Autre épine dans l’unité européenne sur le sujet, l’Estonie a décidé de quitter les négociations, ramenant ainsi à 10 le nombre d’États participant au projet. (Allemagne, France, Italie, Autriche, Belgique, Grèce, Portugal, Slovaquie, Slovénie et Espagne).
Opposition du secteur privé
Les désaccords entre les pays européens ne sont pas les seuls à ralentir la TTF. « Les grandes banques ne cessent de faire un lobbying intense contre la TTF. Mais c’est un vrai problème, cela risque de mettre en difficulté le Fonds Vert pour le climat notamment » explique Txetx Etcheverry.
Vent debout contre l’idée d’une taxe sur les transactions, craignant une possible délocalisation des transactions, le secteur financier tente de trouver des alternatives.

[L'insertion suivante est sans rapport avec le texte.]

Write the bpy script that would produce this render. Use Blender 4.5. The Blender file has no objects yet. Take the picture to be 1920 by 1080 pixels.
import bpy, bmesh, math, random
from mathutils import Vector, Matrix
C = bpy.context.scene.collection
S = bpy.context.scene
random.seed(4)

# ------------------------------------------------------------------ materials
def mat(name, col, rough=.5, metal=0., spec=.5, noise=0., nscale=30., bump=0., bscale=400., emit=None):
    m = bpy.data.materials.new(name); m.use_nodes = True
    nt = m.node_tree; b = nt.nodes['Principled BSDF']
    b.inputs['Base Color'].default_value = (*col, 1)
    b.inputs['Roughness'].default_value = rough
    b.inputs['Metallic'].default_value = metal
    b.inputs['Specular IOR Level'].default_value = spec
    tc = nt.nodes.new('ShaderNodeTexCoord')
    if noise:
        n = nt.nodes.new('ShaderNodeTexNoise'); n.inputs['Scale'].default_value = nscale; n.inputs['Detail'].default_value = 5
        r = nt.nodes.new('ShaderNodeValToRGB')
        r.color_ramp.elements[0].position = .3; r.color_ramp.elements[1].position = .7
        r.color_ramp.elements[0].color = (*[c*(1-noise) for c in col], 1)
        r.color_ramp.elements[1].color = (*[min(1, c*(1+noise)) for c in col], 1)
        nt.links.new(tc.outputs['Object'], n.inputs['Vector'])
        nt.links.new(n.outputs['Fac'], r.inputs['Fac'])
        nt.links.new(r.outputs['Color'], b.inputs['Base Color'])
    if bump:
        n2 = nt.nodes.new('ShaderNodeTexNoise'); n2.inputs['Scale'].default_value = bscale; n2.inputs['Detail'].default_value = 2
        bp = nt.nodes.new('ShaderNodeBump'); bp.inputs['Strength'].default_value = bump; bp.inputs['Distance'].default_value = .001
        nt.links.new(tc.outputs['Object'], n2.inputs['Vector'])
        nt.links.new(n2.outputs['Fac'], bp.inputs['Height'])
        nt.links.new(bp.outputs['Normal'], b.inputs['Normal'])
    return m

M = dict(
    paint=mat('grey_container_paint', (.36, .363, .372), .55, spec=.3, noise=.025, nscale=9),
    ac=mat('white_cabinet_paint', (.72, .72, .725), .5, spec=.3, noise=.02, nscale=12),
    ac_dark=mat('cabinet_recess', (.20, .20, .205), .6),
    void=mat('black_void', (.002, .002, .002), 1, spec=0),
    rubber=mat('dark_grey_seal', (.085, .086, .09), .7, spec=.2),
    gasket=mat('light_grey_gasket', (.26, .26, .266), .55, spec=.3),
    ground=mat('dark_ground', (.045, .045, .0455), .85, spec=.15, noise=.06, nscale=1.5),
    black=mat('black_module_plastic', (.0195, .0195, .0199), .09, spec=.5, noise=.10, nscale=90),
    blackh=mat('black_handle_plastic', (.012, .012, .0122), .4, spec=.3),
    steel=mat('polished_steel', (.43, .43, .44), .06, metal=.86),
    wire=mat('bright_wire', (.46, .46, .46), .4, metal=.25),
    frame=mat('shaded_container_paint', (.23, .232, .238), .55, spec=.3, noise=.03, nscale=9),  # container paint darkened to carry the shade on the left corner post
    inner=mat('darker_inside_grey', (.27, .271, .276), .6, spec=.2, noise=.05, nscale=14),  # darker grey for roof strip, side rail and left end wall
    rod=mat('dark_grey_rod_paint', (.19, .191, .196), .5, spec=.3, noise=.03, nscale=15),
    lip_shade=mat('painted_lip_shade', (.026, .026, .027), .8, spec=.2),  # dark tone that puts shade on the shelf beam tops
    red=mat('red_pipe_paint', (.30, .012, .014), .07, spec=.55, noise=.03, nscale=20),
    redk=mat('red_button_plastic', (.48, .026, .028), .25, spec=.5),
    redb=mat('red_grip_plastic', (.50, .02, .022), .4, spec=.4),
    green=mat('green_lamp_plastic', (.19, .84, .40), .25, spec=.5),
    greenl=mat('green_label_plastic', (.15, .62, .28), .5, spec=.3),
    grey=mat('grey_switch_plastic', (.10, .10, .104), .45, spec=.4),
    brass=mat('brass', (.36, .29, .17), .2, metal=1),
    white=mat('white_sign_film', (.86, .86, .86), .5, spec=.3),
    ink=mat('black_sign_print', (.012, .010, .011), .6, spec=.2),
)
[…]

Gérard Mestrallet, le président de Paris Europlace a ainsi proposé avant l’ouverture de la COP21 la mise en place d’un fonds privé abondé par le secteur privé d’une vingtaine de milliards d’euros d’ici 2030. Un montant ridicule au regard des estimations actuelles faites par la Commission européenne: la TTF pourrait apporter aux Européens 35 milliards d’euros de ressources supplémentaires…par an.